While Bailey said there’s a chance Murdaugh could plead guilty, Pillips put the odds of the disgraced lawyer accepting a plea bargain at “less than one percent.”

“I would be shocked if the prosecution presents a plea offer and I would be equally as shocked if Murdaugh was to accept that offer and plead guilty. I think this is a case where both sides are rooted in their stances and the retrial is inevitable,” Phillips said.

“It is pretty clear that he’s most likely going to serve the rest of his life in prison,” the attorney continued. “However, the distinction is that he has always maintained his innocence that he did not murder his wife and son. His position is to obviously fight and defend that stain on him.”

Despite the overturned conviction, Murdaugh will remain behind bars serving concurrent 40-year federal and 27-year state sentences for financial crimes for stealing from his clients.

Murdaugh’s defense team said it “respected” the Supreme Court justices’ decision Wednesday to also limit the amount of testimony about Murdaugh’s financial crimes that the prosecution will be allowed to introduce during the double-murder retrial.

“The initial jury heard more than twelve hours of testimony about Alex’s financial crimes. The Court held that this evidence went far beyond what was necessary and gave rise to unfair prejudice. On retrial, that will not be permitted,” lawyers Dick Harpootlian and Jim Griffin wrote in the joint statement.

“Alex has said from day one that he did not kill his wife and son.

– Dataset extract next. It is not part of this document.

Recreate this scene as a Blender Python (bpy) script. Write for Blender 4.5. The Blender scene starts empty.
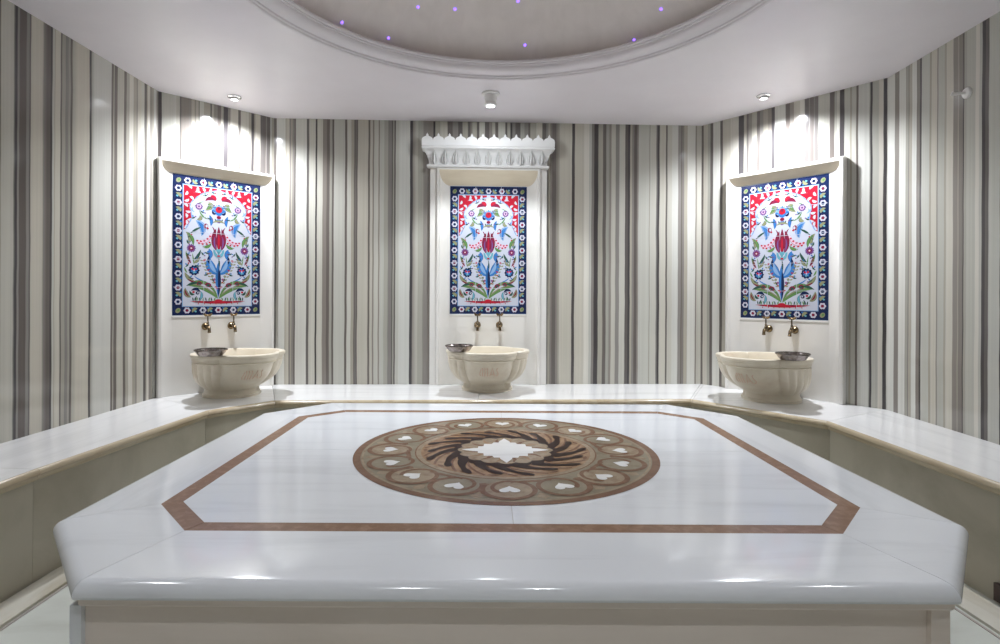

We look forward to a new trial conducted consistent with the Constitution and the guidance this Court has provided,” they said.

South Carolina Attorney General Alan Wilson said his office disagrees with the Supreme Court’s decision but “will aggressively seek to retry Alex Murdaugh for the murders of Maggie and Paul as soon as possible.”

“No one is above the law and, as always, we will continue to fight for justice,” Wilson said.